Singapore’s A Pause, Estonia’s The House of Leaking Sky, and Kazakhstan’s Qoñyr: The Archive of Silence all suggest quieter and introspective approaches.
Collateral Events
Beyond the official national pavilions and the central exhibition, the Venice Biennale Arte 2026 extends deep into the city through 31 Collateral Events. Scattered throughout Venice, these projects often become some of the Biennale’s most unexpected discoveries.

Several exhibitions confront themes of displacement, resistance, and political trauma. At Palazzo Mora, “_____________” by the Palestine Museum US responds to the ongoing crisis in Gaza through silence, while Official. Unofficial. Belarus. by the Belarus Free Theatre, and Still Joy – from Ukraine into the World, by the Victor Pinchuk Foundation—reflect on resilience and conflict. Indian artist Nalini Malani also brings her politically charged installation Of Woman Born to Venice, continuing her exploration of feminism.
Elsewhere, sound and atmosphere take center stage through projects like Aghrab Idrāk: Thresholds of Perception by VCUarts Qatar and Sownd by Welsh artists Manon Awst and Dylan Huw. Spatial and architectural interventions also shape several exhibitions, including Leandro Erlich’s immersive installation Hybrids and If All Time Is Eternally Present at Palazzo Nervi Scattolin.

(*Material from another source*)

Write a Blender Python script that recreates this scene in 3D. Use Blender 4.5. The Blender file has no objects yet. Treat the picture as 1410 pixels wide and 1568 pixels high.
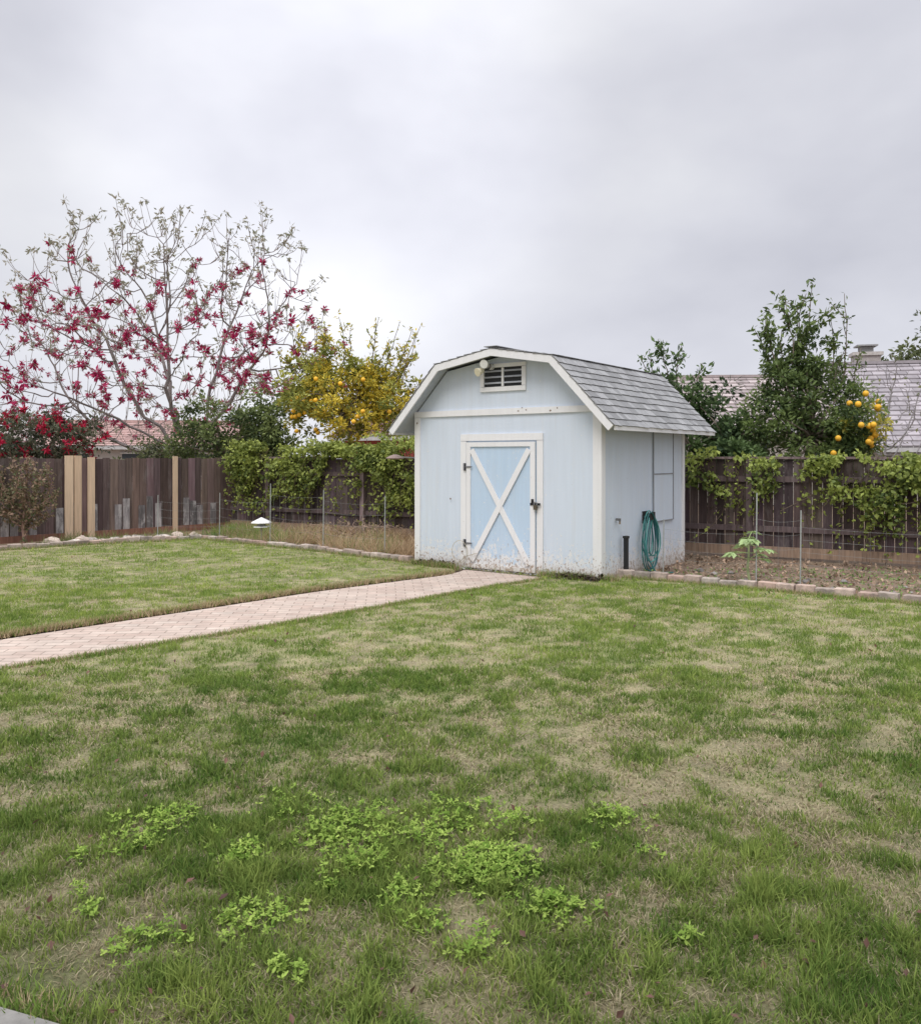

Environmental themes emerge through As Above, So Below and Shifting Waters, reflecting on marine ecosystems and climate futures. Scattered across Venice’s historic fabric, these collateral events encourage visitors to move beyond the Giardini and Arsenale and experience the Biennale through the city itself. Performance also plays an important role throughout the Biennale. One of the most significant moments in the program is a procession of poets through the Giardini, inspired by Koyo Kouoh’s Poetry Caravan from 1999, where nine African poets traveled together from Dakar to Timbuktu.